Quasi anticipa la domanda: «Come vivo questa situazione? Me l’hanno chiesto in tanti. Essere ipovedente dalla nascita aiuta, se si può dire così, ci si abitua. Fosse dipeso invece da un evento traumatico, ne avrei risentito di più. Ho imparato a conviverci. Ci scherzo anche sopra con un po’ di autoironia». È entrato in contatto con l’Unione italiana dei ciechi e degli ipovedenti. «La presidente, Flavia Tozzi, e la segretaria, Giulia, sono fantastiche. Ho conosciuto Sergio e Mara, anche loro con problemi alla vista. Ho iniziato a frequentare la sede con l’alternanza scuola-lavoro. Poi, l’estate scorsa, mi sono chiesto: perché non legarmi di più all’Unione facendo volontariato?». Anche stavolta si schermisce: «Niente di che: mi occupo del sito, masterizzo i cd, riordino le carte». E suona in occasioni speciali, come la Giornata internazionale delle persone con disabilità. Un impegno che ha portato l’associazione di via Palestro a candidarlo per il Premio di bontà intitolato a Lidia Bittanti.
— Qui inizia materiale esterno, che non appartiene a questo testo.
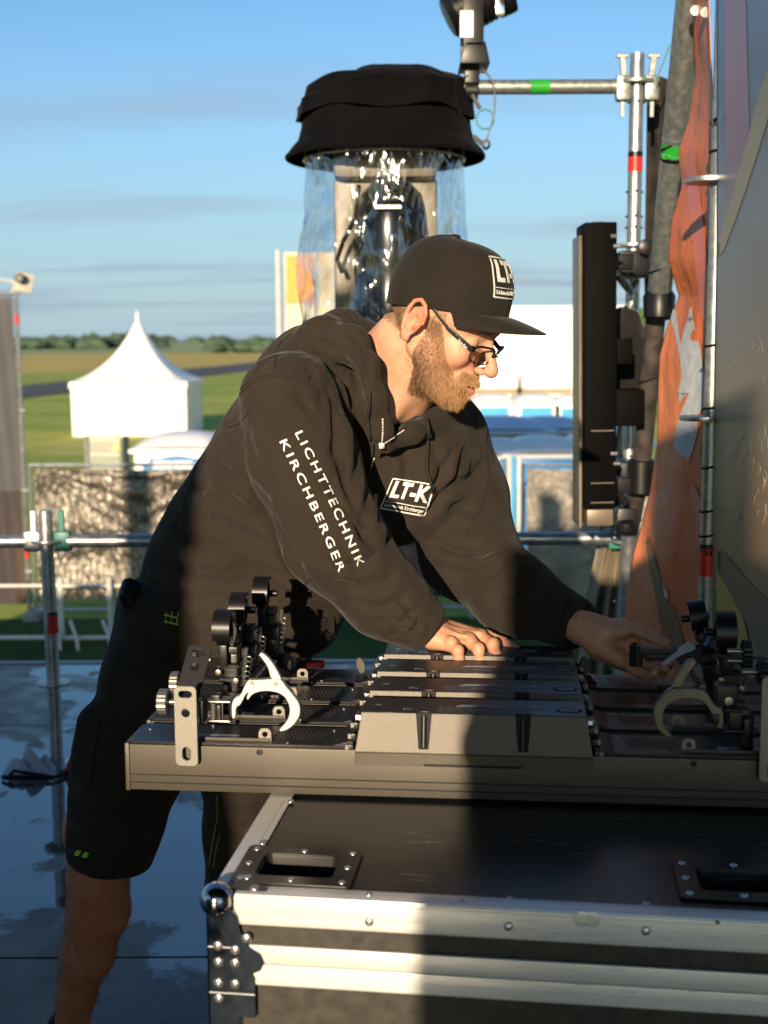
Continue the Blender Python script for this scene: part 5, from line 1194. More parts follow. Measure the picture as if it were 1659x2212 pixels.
# hinge block with bolts between plate and clamp
def blk(k, x0, y0_, x1, y1, conv, yl, dep, nm, mat, bev=.0015):
    a = loc_(k, *conv(x0, y0_), yl); c = loc_(k, *conv(x1, y1), yl); return LM(MB().box(((a.x+c.x)/2, yl+dep/2, (a.z+c.z)/2), (abs(c.x-a.x), dep, abs(c.z-a.z))), nm, mat, bars[k], bevel=bev)
for args in ((628, 800, 745, 812, .0, .03, 'hinge_plate', m_knob), (628, 905, 745, 917, .0, .03, 'hinge_plate', m_knob), (735, 805, 748, 912, .0, .03, 'hinge_plate', m_black), (575, 800, 600, 925, .004, .03, 'hinge_side', m_black), (665, 825, 695, 900, .012, .016, 'hinge_core', m_black), (700, 815, 706, 905, .002, .004, 'hinge_pin', m_knob), (640, 770, 690, 800, .008, .02, 'bolt_head', m_black), (640, 930, 662, 962, .01, .008, 'bolt_tip', m_black)):
    blk(0, *args[:4], z3, *args[4:])
q1, q2 = loc_(0, *z3(655, 812), .01), loc_(0, *z3(655, 905), .01); spring(0, q1, q2, .0042, 12, 'thread', m_knob, .0007); LM(MB().tube([q1, q2], .0036, 10), 'bolt', m_knob, bars[0], smooth=True)
# bracket plate with slots on the front
def bracket(k, cx, ztop_, zbot, w, yl, mat=m_plate, T=None, th=.004, nm='bracket_plate'):
    h = ztop_-zbot; o1 = rrect(cx-w/2, zbot, cx+w/2, ztop_, w*.22, 6); hl = [slot(cx, ztop_-w*.36, w*.6, w*.31), circ(cx, zbot+h*.665, w*.19, 18), slot(cx, zbot+w*.55, w*.38, w*.62)]
    me = curve_mesh([o1]+hl, th, .0004, Matrix.Translation((0, yl, 0)) @ Matrix.Rotation(R(90), 4, 'X'), name=nm)
    if T is not None: me.transform(T)
    o = ob(nm, me, mat, None); o.parent = bars[k]; return o
a = loc_(0, 375, 1482, -.014); c = loc_(0, 428, 1655, -.014); bw = c.x-a.x; bc = (a.x+c.x)/2
bracket(0, bc, a.z, c.z, bw, -.0125); bracket(0, BLEN-bc, loc_(0, 1630, 1462, -.014).z, c.z, bw*1.05, -.0125)
def knob(k, c, ax, r=.0215, l=.014, mat=None):
    n = 40; prof = MB(); vs = []
    rot = Vector((0, 0, 1)).rotation_difference(Vector(ax)).to_matrix()
    base = len(prof.v)
    for z, s in ((-l/2, .82), (-l/2+.0015, .98), (l/2-.0015, .98), (l/2, .82)):
        for i in range(n): a_ = 2*math.pi*i/n; rr = r*s*(1 if i % 2 else .955); prof.v.append(tuple(Vector(c)+rot @ Vector((rr*math.cos(a_), rr*math.sin(a_), z))))
    for j in range(3):
        for i in range(n): prof.f.append((j*n+i, j*n+(i+1) % n, (j+1)*n+(i+1) % n, (j+1)*n+i))
    prof.f.append(tuple(range(n))); prof.f.append(tuple(range(3*n, 4*n)))
    LM(prof, 'knob', mat or m_knob, bars[k]); LM(MB().tube([Vector(c), Vector(c)+Vector(ax)*.028], .0045, 10), 'knob_stud', m_knob, bars[k], smooth=True)
q = loc_(0, *z3(388, 803), .012); knob(0, q, (1, 0, 0), .0193, .0155); q = loc_(1, *z3(450, 700), -.02); knob(1, q, (1, 0, 0), .0175, .014)
q = loc_(2, *z3(550, 575), -.02); knob(2, q, (1, 0, 0), .012, .011)
for k, q in ((0, loc_(0, *z5(1620, 700), .05)), (1, loc_(1, *z5(1515, 560), .0)), (1, loc_(1, *z5(1515, 625), .0))): knob(k, q, (-1, 0, 0), .0175, .014, m_black)
# second bracket, tipped back (blue with sky light), belongs to the second bar
a = loc_(1, *z3(600, 560), -.0); c = loc_(1, *z3(520, 750), -.045)
Tm = Matrix.Translation(c) @ Matrix.Rotation(math.atan2(a.x-c.x, .08), 4, 'Y') @ Matrix.Rotation(R(-35), 4, 'X')
bracket(1, 0, .075, -.03, .036, 0, m_bar_t, Tm, nm='tipped_bracket')
a = loc_(1, *z5(1560, 600), .0); bracket(1, 0, .04, -.05, .03, 0, m_bar_t, Matrix.Translation(a) @ Matrix.Rotation(R(80), 4, 'X') @ Matrix.Rotation(R(70), 4, 'Y'), nm='tipped_bracket')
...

«È stata mia madre a darmi la notizia, sul telefonino mentre ero in classe, che l’avevo vinto. Ho pensato a uno scherzo, ero completamente spiazzato. Tornato in famiglia, ho domandato di nuovo se fosse tutto vero. Non credevo di aver fatto qualcosa di particolare per meritarmi quel riconoscimento, è più quello che ho ricevuto di ciò che ho dato». Il 18 novembre è uscito prima da scuola e, con i genitori, si è recato in Comune per ritirare l’onorificenza, assegnata anche ad altri due giovanissimi, Samuele Telò ed Elena Chiappetti. «Non immaginavo potesse esserci un’emozione tanto grande da battere quella provata per un’interrogazione in latino».
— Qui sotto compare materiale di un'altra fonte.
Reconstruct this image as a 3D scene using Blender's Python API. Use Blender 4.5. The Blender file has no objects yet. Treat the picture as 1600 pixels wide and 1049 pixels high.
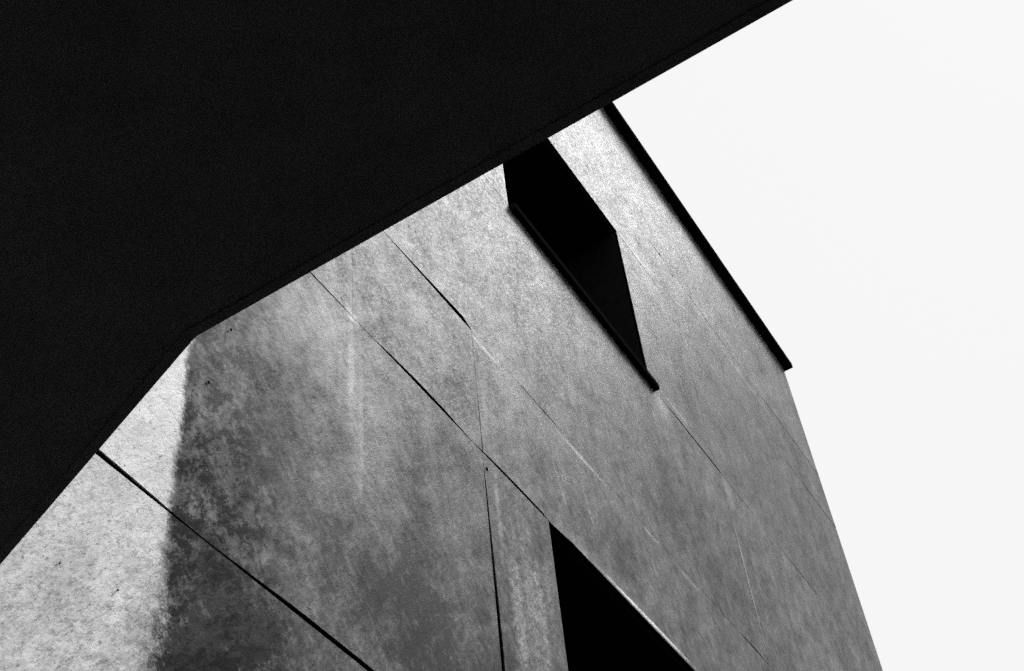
import bpy, bmesh, math, random
from mathutils import Matrix, Vector, noise

random.seed(7)
sc = bpy.context.scene
col = sc.collection
EYE = 1.6                                   # eye height; wall heights below are given above the eye

# ------------------------------------------------------------------ camera
cam_d = bpy.data.cameras.new('camera')
cam = bpy.data.objects.new('camera', cam_d); col.objects.link(cam)
cam_d.sensor_width = 36.0
cam_d.lens = 2213.0 * 36.0 / 1600.0
cam_d.clip_start = 0.05; cam_d.clip_end = 3000
M3 = Matrix(((0.52544644, -0.60831142, -0.59486406),
             (-0.84703111, -0.43996666, -0.29827442),
             (-0.08027662, 0.6605956, -0.74643762)))
M4 = M3.to_4x4(); M4.translation = (0, 0, EYE)
cam.matrix_world = M4
sc.camera = cam

# ------------------------------------------------------------------ world: pale overcast sky, black-and-white film
SUN = Vector((0.455, -0.285, 0.845)).normalized()
world = bpy.data.worlds.new('World'); sc.world = world; world.use_nodes = True
nt = world.node_tree; nt.nodes.clear()
N = nt.nodes.new; Lk = nt.links.new
sky = N('ShaderNodeTexSky'); sky.sky_type = 'NISHITA'; sky.sun_disc = False
sky.sun_elevation = math.asin(SUN.z); sky.sun_rotation = math.atan2(SUN.x, SUN.y)
sky.dust_density = 4.0
bw = N('ShaderNodeRGBToBW'); Lk(sky.outputs[0], bw.inputs[0])
veil = N('ShaderNodeMath'); veil.operation = 'MULTIPLY_ADD'      # thin share of clear sky plus an even cloud sheet
Lk(bw.outputs[0], veil.inputs[0]); veil.inputs[1].default_value = 0.015; veil.inputs[2].default_value = 9.15
bg = N('ShaderNodeBackground'); bg.inputs[1].default_value = 0.1
out = N('ShaderNodeOutputWorld'); Lk(veil.outputs[0], bg.inputs[0]); Lk(bg.outputs[0], out.inputs[0])

sun_d = bpy.data.lights.new('sun', 'SUN'); sun_d.energy = .87; sun_d.angle = math.radians(24)
sun_d.color = (1, 1, 1)
sun = bpy.data.objects.new('sun', sun_d); col.objects.link(sun)
sun.rotation_euler = SUN.to_track_quat('Z', 'Y').to_euler(); sun.location = (20, -20, 60)
sc.view_settings.view_transform = 'Standard'; sc.view_settings.look = 'None'
sc.cycles.use_adaptive_sampling = True; sc.cycles.adaptive_threshold = .06; sc.cycles.adaptive_min_samples = 16
sc.cycles.use_denoising = False                # renderer noise is kept, standing in for film grain
sc.view_settings.exposure = 0.0; sc.view_settings.gamma = 1.0

# ------------------------------------------------------------------ materials
class G:
    """small helper for node graphs"""
    def __init__(s, name):
        s.m = bpy.data.materials.new(name); s.m.use_nodes = True
        s.t = s.m.node_tree; s.t.nodes.clear()
        s.o = s.t.nodes.new('ShaderNodeOutputMaterial')
        s.b = s.t.nodes.new('ShaderNodeBsdfPrincipled'); s.t.links.new(s.b.outputs[0], s.o.inputs[0])
    def put(s, sock, v):
        if isinstance(v, bpy.types.NodeSocket): s.t.links.new(v, sock)
        else: sock.default_value = v
    def math(s, op, a, b=0.0, c=0.0, clamp=False):
        n = s.t.nodes.new('ShaderNodeMath'); n.operation = op; n.use_clamp = clamp
        for i, v in enumerate((a, b, c)): s.put(n.inputs[i], v)
        return n.outputs[0]
    def coords(s, obj=None):
        n = s.t.nodes.new('ShaderNodeTexCoord'); n.object = obj
        return n.outputs['Object']
    def sep(s, v):
        n = s.t.nodes.new('ShaderNodeSeparateXYZ'); s.put(n.inputs[0], v); return n.outputs
    def comb(s, x, y, z):
        n = s.t.nodes.new('ShaderNodeCombineXYZ')
        for i, v in enumerate((x, y, z)): s.put(n.inputs[i], v)
        return n.outputs[0]
    def noise(s, v, scale, detail=3, rough=.5, dist=0.0):
        n = s.t.nodes.new('ShaderNodeTexNoise'); s.put(n.inputs['Vector'], v)
        n.inputs['Scale'].default_value = scale; n.inputs['Detail'].default_value = detail
        n.inputs['Roughness'].default_value = rough; n.inputs['Distortion'].default_value = dist
        return n.outputs[0]
    def ramp(s, v, a, b, lo=0.0, hi=1.0, smooth=True):
        n = s.t.nodes.new('ShaderNodeMapRange'); s.put(n.inputs[0], v)
        n.interpolation_type = 'SMOOTHSTEP' if smooth else 'LINEAR'
        for i, x in zip((1, 2, 3, 4), (a, b, lo, hi)): n.inputs[i].default_value = x
        return n.outputs[0]
    def bump(s, h, strength, dist, nrm=None):
        n = s.t.nodes.new('ShaderNodeBump'); n.inputs['Strength'].default_value = strength
        n.inputs['Distance'].default_value = dist; s.put(n.inputs['Height'], h)
        if nrm is not None: s.put(n.inputs['Normal'], nrm)
        return n.outputs[0]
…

Sulla pergamena, la motivazione: ‘A Pietro per la passione e l’entusiasmo che dedica alle attività promosse dalla nostra Unione favorendo la partecipazione di tutti i soci’. «Ho messo la targa sul comodino di fianco al letto». È orgoglioso di quell’attestato, ma non si sente per nulla un eroe. «Non penso di poter lanciare messaggi a chi si trova nelle mie condizioni. Mi sento di dire solo questo: si riesce a vivere tranquillamente, tutta questa tecnologia e i progressi della scienza fanno ben sperare. Non c’è motivo di abbattersi». Si sottopone a controlli periodici. «Per ora la situazione è stabile. Per eventuali operazioni ci vorrà qualche anno». Il mattino dopo lo attende una levataccia per la gita con i compagni di classe al Cern di Ginevra, è ora di rientrare a Corte de’ Frati. A casa ci va in pullman. «Un amico mi sta aspettando alla stazione di via Dante. Comunque, mi muovo benissimo da solo. Se necessario, posso sempre chiedere informazioni in biglietteria o all’autista. Ho imparato a capire che gli altri non mi mangiano». C’è un’altra lezione che ha fatto sua: «Quella di arrangiarsi». Saluta e s’incammina.